In May, 1963, we had assembled a minimal stock of play equipment, formed a parents’ committee, and taken on a very part-time “supervisor”. We were amazed and delighted to have the services of Lady Hutton, of Howletts Mead. Together we were able to open our doors to forty three-and-four-year-olds from the area. Twenty attended on Monday, Wednesday and Friday, the other twenty on Tuesdays and Thursdays. It was not very long before we were forced, by pressure of numbers, to also run afternoon session for a further twenty children.

Many of the mothers who volunteered to help, realised that there was a lot to learn about early childhood development, and how it could be fostered and guided. By the end of the nineteen sixties, adult education courses for parents had been set up all over London. In fact, one of our own playgroup mothers, Pat Kidd, was instrumental in setting up and guiding the courses under the sponsorship of the Inner London Education Authority. Many of the people who attended the courses became playgroup leaders themselves.

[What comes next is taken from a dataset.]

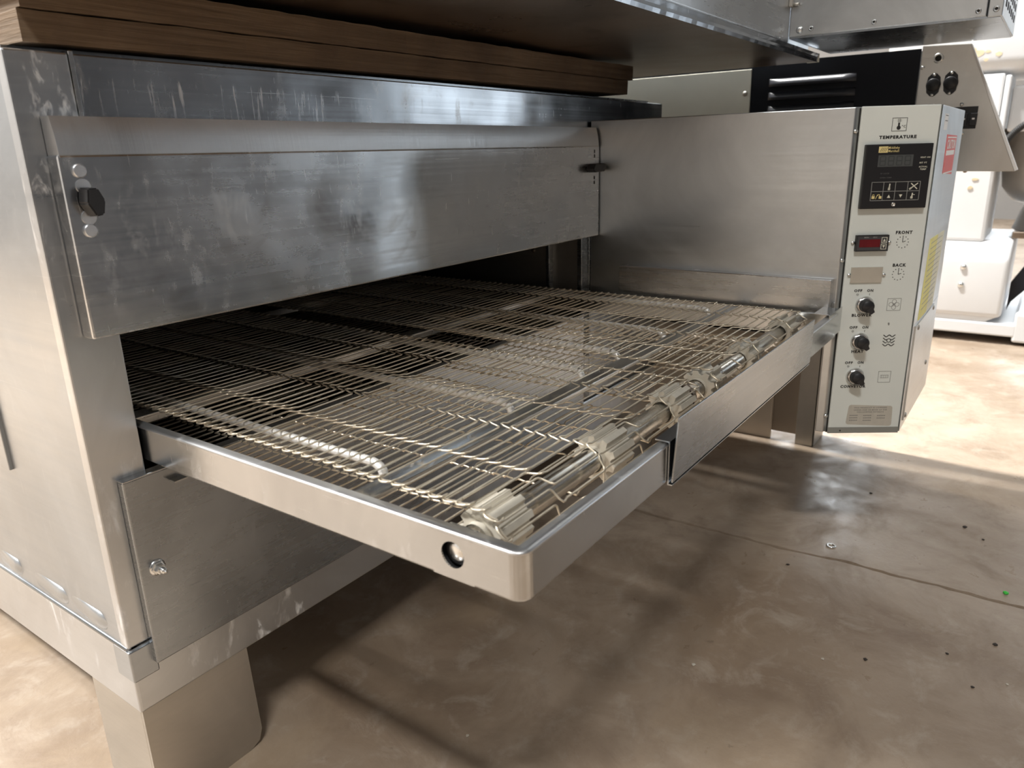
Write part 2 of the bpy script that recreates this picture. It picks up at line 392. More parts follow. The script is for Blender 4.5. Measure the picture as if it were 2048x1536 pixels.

Meanwhile, massive changes were taking place in society around us. Women’s Lib came, and women claimed a right to work. First they took very part time work, to be done while the children were at playgroup, and qualifying them for what was called “pin money”. But the rising cost of mortgages and the fulfilment of doing “a proper job” forced them into working longer hours. The demand came to extend the hours of care. Regular parent helpers were no longer available, and costs increased, but the government recognised the need, and began to subsidise the places, first for four-year-olds, and now also for three-year-olds, up to fifteen hours per week.

Through all these changes, Dulwich Village Playgroup continued to flourish, holding on to its guiding principles of being a parent managed group, and encouraging the children to grow and develop through free expression and free play. In keeping with the times it changed its name to Dulwich Village Pre-school. Twice it has had to move to different premises, After the Old Grammar School became part of the Estate offices, they moved to the Lloyds Register Cricket Club in Gallery Road. When those premises were taken over by Dulwich Prep, they were able to move to the Old Alleynian Club on Dulwich Common, where they have been happily settled for the last 13 years.

Perhaps more disturbing have been the changing expectations of society. Mothers now expect to be able to have their children cared for throughout the day, and for that care to extend to two-year-olds. There is pressure to have a much larger group, but the children are still treated as individuals, and sub-divided into age groups a lot of the time. They are subject to inspections by Ofsted, and all the rigorous form-filling and monitoring that goes with this, and there are now six paid members of staff.

With stable staffing, good premises, and strong government support, there is less for the parent committee to do these days, but the group is still a parent-co-operative charity. In May this year, the parents inspired and managed a Jubilee Barbecue to mark their fiftieth anniversary. They invited along about fifteen parents and play leaders they were able to contact from the earliest years. We were delighted to find that in spite of the flashier premises, paid and qualified staff and first class equipment, the group still encourages parents to take part whenever and however possible. And it is, in spite of all the changes, a group that exudes happy vibes. Long live Dulwich Village Pre-school.